Re: Yar Re: medieval english was knight ranks and titles



in article <43506821.5461@xxxxxxxxxxxxxxxx>,
peter t. daniels <grammatim@xxxxxxxxxxxxxxxx> wrote:

|Maybe it's a folk etymology. Some script adapter, unsurprisingly,
|didn't know the word "yar" (it rhymes with "jar," not with "bare," so
|I'll spell it as I've always imagined it), and used the boat-related
|word "yawl."

do you think that hepburn actually said "yawl" on the radio broadcast?
i don't suppose that anyone would like to track down a copy of the
broadcast online and listen to it and report whether hepburn says
"yar" or "yawl"?


|> |How many of the original cast participated in the broadcast?
|
|> the big three, at least. by the way is jimmy stewart's character
|> really a country bumpkin, as opposed to a city bumpkin? he does
|> say that his father taught high school in south bend, but he's a
|> new york-based reporter for scandal *** "spy magazine". are you
|> saying that if jimmy stewart is in a movie with cary grant then
|> jimmy stewart's character is necessarily a country bumpkin, even if
|> also a new yorker?
|
|Pretty much so, no? How often did they appear together?

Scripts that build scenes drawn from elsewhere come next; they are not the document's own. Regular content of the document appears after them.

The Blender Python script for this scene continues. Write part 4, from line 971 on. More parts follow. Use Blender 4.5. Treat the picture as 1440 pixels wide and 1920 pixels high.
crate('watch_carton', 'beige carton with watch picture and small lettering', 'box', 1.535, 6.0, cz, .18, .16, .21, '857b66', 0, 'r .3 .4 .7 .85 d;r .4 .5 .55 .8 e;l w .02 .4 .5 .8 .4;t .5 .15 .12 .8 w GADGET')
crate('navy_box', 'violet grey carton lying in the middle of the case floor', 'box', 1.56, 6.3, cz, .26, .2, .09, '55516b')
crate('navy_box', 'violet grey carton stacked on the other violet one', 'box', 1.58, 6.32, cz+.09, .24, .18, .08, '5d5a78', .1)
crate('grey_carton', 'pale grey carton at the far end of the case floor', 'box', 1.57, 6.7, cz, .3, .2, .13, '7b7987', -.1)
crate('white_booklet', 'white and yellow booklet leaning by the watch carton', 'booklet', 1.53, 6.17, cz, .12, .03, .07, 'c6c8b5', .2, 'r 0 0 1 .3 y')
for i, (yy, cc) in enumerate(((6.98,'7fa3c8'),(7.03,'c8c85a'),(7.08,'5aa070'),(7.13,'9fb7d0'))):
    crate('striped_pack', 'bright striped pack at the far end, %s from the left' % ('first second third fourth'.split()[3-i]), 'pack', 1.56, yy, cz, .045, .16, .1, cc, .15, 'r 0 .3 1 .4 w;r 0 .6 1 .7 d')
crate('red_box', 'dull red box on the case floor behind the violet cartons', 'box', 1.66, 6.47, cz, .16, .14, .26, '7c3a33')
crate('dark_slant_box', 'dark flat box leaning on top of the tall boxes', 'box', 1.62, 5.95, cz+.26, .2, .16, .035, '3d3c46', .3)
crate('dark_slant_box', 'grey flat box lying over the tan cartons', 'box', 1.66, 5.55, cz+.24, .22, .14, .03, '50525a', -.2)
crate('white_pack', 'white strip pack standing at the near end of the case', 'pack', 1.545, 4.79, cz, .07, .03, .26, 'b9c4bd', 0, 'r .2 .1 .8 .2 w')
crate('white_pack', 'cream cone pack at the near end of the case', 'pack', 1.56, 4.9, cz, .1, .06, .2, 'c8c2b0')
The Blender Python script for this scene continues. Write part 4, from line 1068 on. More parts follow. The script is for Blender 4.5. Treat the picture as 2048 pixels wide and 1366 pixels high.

it looks like that was pretty much it.


|How believable is he in other sorts of roles, as in, say, *Rear
|Window* or *Rope*? (I forget who Hitch originally wanted for that
|part, but it was someone totally different.)

if i remember correctly then he was believable as a vicious murderer
in "rose marie", but perhaps the tendency to come off as surly
compared to nelson eddy is as natural as the tendency to come across
as a country bumpkin compared to cary grant.